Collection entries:
....

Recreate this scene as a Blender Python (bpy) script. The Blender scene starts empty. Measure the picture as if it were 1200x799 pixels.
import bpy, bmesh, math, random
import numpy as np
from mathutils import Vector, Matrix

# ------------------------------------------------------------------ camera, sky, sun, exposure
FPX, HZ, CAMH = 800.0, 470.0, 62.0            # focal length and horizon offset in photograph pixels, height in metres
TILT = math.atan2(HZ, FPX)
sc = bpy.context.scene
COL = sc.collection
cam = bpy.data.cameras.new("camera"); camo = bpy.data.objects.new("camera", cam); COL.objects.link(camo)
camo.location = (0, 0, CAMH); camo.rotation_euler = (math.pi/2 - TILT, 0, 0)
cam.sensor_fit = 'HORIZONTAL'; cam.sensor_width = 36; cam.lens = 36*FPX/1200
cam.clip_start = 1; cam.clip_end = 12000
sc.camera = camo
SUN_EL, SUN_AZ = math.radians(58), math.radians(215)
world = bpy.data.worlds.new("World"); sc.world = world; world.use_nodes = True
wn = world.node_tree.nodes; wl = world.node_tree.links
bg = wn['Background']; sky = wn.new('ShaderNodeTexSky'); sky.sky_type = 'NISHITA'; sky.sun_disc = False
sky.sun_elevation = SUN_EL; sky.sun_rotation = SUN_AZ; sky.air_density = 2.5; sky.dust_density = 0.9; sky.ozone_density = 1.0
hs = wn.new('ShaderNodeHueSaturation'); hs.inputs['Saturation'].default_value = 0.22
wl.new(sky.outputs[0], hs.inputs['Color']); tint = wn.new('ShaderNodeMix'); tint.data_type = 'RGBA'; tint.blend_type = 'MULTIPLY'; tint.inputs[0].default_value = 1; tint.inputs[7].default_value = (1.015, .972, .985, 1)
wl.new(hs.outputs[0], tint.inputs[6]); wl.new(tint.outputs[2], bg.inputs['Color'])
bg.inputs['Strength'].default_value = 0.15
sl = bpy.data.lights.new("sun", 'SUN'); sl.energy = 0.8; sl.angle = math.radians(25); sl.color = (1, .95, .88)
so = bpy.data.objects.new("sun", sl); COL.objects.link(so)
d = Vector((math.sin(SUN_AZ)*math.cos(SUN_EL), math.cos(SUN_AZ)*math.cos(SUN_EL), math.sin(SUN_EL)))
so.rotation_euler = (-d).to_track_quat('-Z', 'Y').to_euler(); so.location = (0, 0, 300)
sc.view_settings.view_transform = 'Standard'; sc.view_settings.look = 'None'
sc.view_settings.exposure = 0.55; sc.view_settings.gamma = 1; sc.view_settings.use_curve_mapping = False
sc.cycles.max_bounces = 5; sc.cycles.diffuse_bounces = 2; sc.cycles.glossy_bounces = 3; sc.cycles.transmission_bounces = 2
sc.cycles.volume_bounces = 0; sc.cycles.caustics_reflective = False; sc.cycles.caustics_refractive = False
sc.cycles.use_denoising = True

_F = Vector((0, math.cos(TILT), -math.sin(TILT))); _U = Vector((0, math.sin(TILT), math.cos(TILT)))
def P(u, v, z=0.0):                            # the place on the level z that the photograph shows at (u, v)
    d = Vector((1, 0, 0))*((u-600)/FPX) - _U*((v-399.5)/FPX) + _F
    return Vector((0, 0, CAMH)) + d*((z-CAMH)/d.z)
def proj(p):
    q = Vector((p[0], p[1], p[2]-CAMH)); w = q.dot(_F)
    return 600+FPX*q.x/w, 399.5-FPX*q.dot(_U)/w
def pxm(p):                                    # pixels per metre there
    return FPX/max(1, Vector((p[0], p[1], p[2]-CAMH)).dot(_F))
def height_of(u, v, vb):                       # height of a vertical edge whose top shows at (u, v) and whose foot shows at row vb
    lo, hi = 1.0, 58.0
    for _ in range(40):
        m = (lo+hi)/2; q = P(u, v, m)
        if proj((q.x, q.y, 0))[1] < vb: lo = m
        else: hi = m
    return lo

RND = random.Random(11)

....

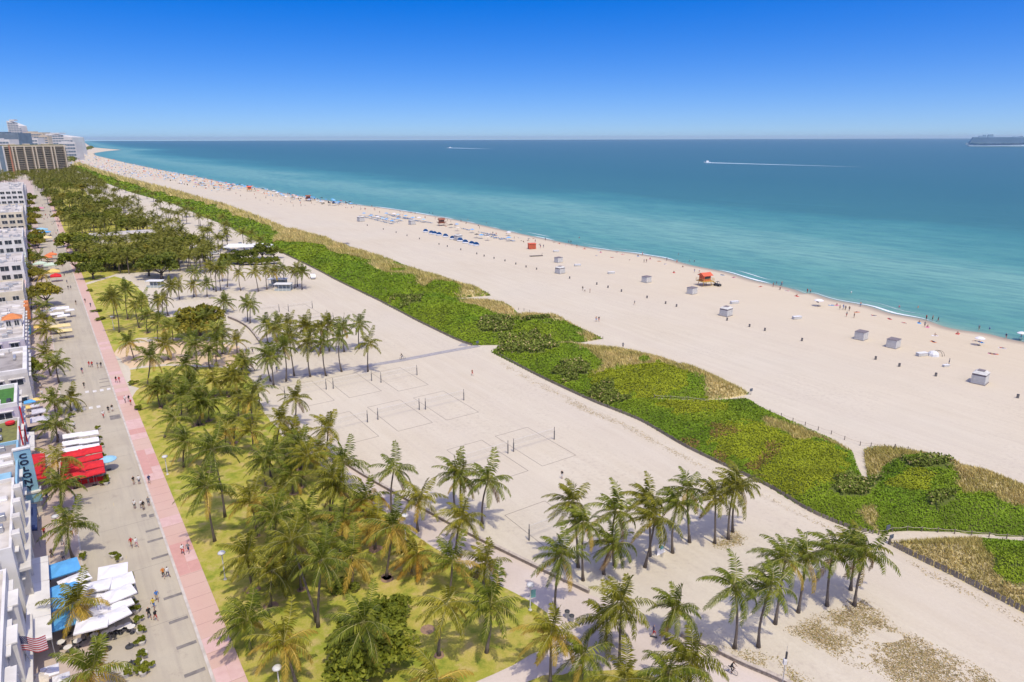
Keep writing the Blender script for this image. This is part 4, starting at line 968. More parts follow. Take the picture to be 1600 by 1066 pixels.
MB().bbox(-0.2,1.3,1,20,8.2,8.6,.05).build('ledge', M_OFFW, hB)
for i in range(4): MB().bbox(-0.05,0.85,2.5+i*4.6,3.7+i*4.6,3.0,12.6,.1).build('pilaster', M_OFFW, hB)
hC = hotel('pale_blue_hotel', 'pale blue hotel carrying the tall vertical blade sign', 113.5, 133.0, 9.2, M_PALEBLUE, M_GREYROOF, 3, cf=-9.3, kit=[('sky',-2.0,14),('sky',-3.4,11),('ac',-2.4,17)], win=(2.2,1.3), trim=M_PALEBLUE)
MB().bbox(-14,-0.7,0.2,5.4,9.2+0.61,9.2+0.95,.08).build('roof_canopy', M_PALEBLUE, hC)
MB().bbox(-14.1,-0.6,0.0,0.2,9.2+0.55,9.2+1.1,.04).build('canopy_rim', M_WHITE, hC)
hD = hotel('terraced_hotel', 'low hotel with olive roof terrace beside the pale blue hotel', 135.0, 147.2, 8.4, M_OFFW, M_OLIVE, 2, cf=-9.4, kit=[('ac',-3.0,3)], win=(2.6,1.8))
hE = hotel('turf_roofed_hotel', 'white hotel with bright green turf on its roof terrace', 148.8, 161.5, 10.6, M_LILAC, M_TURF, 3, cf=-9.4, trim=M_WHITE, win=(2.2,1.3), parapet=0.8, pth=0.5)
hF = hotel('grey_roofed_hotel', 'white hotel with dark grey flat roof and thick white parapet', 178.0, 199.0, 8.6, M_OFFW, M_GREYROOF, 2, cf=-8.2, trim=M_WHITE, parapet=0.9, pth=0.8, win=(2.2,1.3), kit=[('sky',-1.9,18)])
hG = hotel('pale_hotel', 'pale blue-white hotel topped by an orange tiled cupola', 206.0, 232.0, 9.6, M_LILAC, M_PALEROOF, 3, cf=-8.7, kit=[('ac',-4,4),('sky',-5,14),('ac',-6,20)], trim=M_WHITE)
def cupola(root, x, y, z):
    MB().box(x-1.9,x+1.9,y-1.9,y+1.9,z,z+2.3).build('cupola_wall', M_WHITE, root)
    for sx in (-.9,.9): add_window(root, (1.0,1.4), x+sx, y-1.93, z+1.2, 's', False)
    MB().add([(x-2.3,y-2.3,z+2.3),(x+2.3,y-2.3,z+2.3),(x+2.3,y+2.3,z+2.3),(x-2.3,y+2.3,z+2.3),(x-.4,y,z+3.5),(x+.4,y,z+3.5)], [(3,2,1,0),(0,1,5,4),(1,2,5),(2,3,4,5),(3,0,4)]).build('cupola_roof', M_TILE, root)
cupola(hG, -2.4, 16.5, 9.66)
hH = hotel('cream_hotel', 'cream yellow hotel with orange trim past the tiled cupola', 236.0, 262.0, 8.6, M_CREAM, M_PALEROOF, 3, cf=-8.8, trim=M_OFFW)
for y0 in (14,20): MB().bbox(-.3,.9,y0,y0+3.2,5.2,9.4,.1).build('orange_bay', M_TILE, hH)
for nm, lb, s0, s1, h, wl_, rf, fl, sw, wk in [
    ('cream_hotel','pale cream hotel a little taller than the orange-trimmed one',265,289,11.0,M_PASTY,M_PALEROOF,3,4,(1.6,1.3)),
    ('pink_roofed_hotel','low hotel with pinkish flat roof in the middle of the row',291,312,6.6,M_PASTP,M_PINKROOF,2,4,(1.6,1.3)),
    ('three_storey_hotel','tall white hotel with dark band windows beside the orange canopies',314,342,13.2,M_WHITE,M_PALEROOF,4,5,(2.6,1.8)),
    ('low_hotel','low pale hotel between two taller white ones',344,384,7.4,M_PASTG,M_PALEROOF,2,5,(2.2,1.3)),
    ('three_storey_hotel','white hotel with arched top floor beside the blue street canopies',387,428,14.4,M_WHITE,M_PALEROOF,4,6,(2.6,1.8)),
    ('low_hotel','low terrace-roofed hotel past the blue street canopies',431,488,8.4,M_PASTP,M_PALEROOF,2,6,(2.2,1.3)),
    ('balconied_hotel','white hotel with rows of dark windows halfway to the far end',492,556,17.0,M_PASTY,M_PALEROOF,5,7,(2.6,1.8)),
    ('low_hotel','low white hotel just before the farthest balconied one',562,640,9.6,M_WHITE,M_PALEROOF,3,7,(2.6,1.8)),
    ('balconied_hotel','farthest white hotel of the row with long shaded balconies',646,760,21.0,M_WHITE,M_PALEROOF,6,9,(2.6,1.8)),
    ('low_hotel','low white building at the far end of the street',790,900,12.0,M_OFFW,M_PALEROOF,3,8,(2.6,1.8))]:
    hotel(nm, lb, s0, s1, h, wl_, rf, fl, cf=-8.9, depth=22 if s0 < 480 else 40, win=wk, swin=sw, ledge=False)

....

## Work required:
In the listing above, find the line containing "Recreate this scene" and the line containing "from mathutils import Vector, Matrix", then repeat those two lines and everything between them exactly.

## Reply to the exercise:
Recreate this scene as a Blender Python (bpy) script. The Blender scene starts empty. Measure the picture as if it were 1200x799 pixels.
import bpy, bmesh, math, random
import numpy as np
from mathutils import Vector, Matrix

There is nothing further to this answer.